::: Available data

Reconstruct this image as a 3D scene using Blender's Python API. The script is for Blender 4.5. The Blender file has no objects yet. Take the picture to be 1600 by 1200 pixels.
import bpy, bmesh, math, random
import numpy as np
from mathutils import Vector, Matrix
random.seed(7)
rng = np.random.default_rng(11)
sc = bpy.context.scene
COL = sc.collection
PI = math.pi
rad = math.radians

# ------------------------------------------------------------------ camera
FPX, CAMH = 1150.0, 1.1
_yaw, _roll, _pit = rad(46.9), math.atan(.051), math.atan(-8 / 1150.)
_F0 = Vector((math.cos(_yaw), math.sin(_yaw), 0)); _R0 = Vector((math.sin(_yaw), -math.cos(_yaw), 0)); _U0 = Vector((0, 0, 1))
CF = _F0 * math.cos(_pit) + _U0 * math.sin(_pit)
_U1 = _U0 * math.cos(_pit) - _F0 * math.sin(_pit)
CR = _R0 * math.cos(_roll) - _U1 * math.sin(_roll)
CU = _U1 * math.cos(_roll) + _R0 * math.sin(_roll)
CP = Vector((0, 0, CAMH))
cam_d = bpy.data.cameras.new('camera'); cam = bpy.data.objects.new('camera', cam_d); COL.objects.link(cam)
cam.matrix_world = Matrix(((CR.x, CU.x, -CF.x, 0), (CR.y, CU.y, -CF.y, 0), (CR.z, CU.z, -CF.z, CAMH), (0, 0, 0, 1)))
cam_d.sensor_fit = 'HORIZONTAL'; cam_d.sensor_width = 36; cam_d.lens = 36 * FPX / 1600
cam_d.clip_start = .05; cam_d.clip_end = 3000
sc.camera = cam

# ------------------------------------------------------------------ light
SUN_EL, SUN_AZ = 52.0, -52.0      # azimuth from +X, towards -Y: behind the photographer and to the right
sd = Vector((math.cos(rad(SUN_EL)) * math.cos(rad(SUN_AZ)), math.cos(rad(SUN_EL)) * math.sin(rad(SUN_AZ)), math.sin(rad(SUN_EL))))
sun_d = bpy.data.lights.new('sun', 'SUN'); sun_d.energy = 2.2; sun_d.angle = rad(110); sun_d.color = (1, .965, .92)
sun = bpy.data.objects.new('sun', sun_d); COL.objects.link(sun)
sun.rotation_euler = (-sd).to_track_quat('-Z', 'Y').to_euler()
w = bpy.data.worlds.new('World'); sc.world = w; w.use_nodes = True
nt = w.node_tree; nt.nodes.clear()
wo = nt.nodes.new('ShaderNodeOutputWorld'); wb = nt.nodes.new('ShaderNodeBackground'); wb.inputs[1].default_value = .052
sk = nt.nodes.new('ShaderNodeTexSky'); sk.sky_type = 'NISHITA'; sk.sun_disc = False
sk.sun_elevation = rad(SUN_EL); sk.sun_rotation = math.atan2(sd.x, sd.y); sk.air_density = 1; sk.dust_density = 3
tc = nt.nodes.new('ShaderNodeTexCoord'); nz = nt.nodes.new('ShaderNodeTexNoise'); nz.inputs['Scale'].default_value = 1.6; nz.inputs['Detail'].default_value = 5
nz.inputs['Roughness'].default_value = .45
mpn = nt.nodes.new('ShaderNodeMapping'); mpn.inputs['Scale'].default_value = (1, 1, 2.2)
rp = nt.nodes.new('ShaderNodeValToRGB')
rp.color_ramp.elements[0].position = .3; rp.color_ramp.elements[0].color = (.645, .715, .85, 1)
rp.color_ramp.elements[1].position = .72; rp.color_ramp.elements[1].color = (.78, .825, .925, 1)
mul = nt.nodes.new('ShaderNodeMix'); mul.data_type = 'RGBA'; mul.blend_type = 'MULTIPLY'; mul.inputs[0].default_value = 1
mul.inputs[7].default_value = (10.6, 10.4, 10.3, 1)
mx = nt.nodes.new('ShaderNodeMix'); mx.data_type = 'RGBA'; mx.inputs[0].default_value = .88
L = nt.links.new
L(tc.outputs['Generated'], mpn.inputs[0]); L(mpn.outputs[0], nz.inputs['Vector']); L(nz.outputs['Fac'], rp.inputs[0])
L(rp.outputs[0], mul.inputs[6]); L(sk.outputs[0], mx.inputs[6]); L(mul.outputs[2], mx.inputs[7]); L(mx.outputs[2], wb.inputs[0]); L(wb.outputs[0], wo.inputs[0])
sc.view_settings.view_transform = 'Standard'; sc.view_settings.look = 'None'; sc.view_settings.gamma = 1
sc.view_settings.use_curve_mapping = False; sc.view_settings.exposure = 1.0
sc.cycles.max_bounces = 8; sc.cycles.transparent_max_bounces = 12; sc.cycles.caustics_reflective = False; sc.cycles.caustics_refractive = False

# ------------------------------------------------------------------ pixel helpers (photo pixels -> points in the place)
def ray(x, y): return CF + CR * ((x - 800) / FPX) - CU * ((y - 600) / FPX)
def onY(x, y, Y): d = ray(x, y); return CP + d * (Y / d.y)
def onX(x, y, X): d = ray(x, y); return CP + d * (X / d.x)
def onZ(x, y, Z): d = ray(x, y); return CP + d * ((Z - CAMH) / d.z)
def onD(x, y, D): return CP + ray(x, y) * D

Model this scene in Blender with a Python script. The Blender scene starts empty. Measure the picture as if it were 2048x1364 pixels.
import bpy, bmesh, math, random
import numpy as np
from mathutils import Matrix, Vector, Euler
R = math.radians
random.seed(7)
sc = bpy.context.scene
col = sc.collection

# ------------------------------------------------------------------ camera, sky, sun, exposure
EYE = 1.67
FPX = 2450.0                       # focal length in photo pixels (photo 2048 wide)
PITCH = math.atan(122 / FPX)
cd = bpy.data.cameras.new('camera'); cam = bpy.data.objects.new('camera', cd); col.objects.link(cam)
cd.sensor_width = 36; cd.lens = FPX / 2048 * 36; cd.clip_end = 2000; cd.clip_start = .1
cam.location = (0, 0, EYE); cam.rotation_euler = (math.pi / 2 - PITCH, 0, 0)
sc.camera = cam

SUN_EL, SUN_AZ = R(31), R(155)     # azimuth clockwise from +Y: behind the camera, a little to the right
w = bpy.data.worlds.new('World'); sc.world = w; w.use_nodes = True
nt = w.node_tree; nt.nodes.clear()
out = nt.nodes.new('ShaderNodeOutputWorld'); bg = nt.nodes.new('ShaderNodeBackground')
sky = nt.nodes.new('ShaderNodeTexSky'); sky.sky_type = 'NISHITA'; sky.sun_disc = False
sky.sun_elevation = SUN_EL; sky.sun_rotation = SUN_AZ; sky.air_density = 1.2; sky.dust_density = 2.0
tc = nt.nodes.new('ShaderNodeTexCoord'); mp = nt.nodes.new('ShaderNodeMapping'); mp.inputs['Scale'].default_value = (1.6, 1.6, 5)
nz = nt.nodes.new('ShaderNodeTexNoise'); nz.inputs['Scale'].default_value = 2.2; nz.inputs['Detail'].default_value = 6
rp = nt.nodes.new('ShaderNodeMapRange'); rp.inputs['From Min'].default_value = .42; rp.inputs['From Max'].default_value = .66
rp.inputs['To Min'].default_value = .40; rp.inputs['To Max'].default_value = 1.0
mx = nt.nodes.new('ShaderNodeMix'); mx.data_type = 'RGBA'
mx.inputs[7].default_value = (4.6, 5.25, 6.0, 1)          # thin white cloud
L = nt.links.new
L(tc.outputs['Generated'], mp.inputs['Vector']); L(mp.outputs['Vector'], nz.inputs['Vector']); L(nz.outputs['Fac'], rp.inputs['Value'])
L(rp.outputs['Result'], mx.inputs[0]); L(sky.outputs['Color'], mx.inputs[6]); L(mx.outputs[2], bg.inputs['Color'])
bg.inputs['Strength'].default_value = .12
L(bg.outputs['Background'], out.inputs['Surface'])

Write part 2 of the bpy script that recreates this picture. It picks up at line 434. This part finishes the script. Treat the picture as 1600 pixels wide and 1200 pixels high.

::::::

• Prompt:
Print the records above verbatim from their first line to the line containing "rad = math.radians", both included, and stop there.

• Full output:
Reconstruct this image as a 3D scene using Blender's Python API. The script is for Blender 4.5. The Blender file has no objects yet. Take the picture to be 1600 by 1200 pixels.
import bpy, bmesh, math, random
import numpy as np
from mathutils import Vector, Matrix
random.seed(7)
rng = np.random.default_rng(11)
sc = bpy.context.scene
COL = sc.collection
PI = math.pi
rad = math.radians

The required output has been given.